36. After Conchita’s prediction, Padre Pio’s death in September, 1968 caused great dismay among the Garabandalistas, since they all counted on the famous Capuchin from Pietrelcina being alive and present on the day of the Miracle. Many explanations have been given attempting to correlate Conchita’s prediction with the fact of his death.
Now we have some reliable information on this matter. Conchita was dismayed also by the notice of the death of Padre Pio, who was expected to «see the miracle». But several weeks after his death, as dusk settled at Garabandal on October 16, 1968, a telegram from Lourdes arrived, carrying the name of a woman in Rome whom Conchita knew. The telegram urged her to depart immediately by car to receive something on behalf of Padre Pio . . .
Fr. Combe, a French parish priest from Chazay d’Azergues in the diocese of Lyon and a great promoter of the cause of Garabandal, was in Garabandal that day. He and his inseparable collaborator B.L. Ellos took Conchita and Aniceta in their car and set out that night for Lourdes. There on the morning of October 17, Conchita received «on behalf of Padre Pio» a short written message and a large section of the veil that had covered Padre Pio’s face after his death. Carrying these presents was the Italian Capuchin Fr. B. (surely Fr. P. Bernardino Cennamo). Fr. B. had been very close to Padre Pio and his secretary Fr. Pellegrino who had signed this message that Padre Pio spoke to him a month before his death. In the message appeared the date «August 22, 1968»

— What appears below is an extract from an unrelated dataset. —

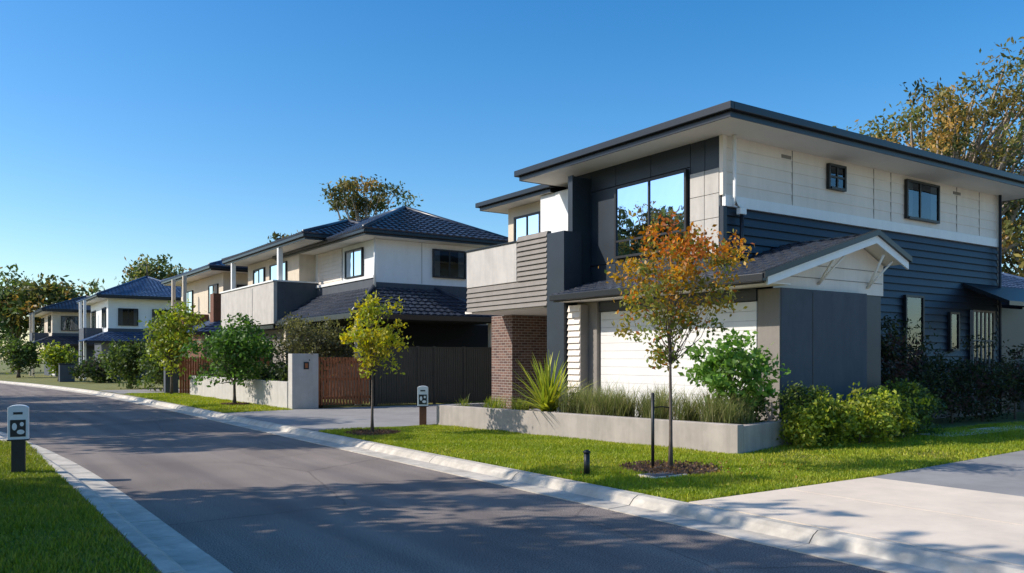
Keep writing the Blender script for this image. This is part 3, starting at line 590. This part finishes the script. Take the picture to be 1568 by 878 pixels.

Conchita took advantage of this meeting to ask, «Why did the Virgin tell me that Padre Pio would see the Miracle?»
Father B: «Padre Pio saw it before his death. He himself told us.»
These and other details about the connection between Conchita and Padre Pio can be seen in the French leaflet Conchita Parle du Padre Pio that Fr. Combe published.
37. I found this information in one of Maximina’s letters to the Piffaré family, dated December 15:
«Look, Asunción, don’t tell this to anyone. But today Conchita came to my house and told me, Look, Aunt, don’t tell this to my mother, but today the Angel told me the date of the Miracle. No one except she and her oldest brother know this.»